Ah, but it gets even better. The League’s old site was purchased by Michael Marchese, a Daly crony. Marchese then constructed a luxury condo project on the site. According to the Sun-Times, the deal resulting in the razing of the old facility was structured so that that Marchese would not have to set aside units in the condo for affordable housing. Tim Novak, City Razed Homeless Shelter for Marchese, Cellini Luxury Condos (Jan. 7, 2009).
What is particularly puzzling to us is Daley’s response when confronted by the fact that the League is in dire financial straits. According to Daley, “The problem is mismanagement in the last four or five years, unfortunately, of the operation.” That may be the problem, but why then did the City of Chicago fund the project?
At the end of the day, the League is so sort of resources that it is only able to operate the shelter at half capacity. The League’s vice-president, Paul Camenisch, doesn’t blame the Daley administration, according to the Sun-Times. Camenish told the Sun-Times, “They may have led us to do this, but I’m not sure it was their responsibility to prevent it. Tim Novak, Daley’s Clout Deal Puts Homeless Shelter in the Red (Jan. 7, 2009).

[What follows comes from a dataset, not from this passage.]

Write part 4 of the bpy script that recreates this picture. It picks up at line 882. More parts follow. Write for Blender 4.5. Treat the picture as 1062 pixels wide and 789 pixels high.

This is a case that cries out for a joint investigation by the Internal Revenue Service and the Illinois Attorney General. Both regulators should be asking whether there was inappropriate private benefit and diversion of charitable assets. Amidst all the wheeling and dealing, we have to ask whether anyone really was looking out for the League and its mission. That is a question that needs to be answered.
We have two other questions: Where was the board of directors? What sort of financial analysis and budgeting did it undertake before deciding to vacate the League's old facility for a new one?
Its fun to be a big shot on a board when you live in a nice house.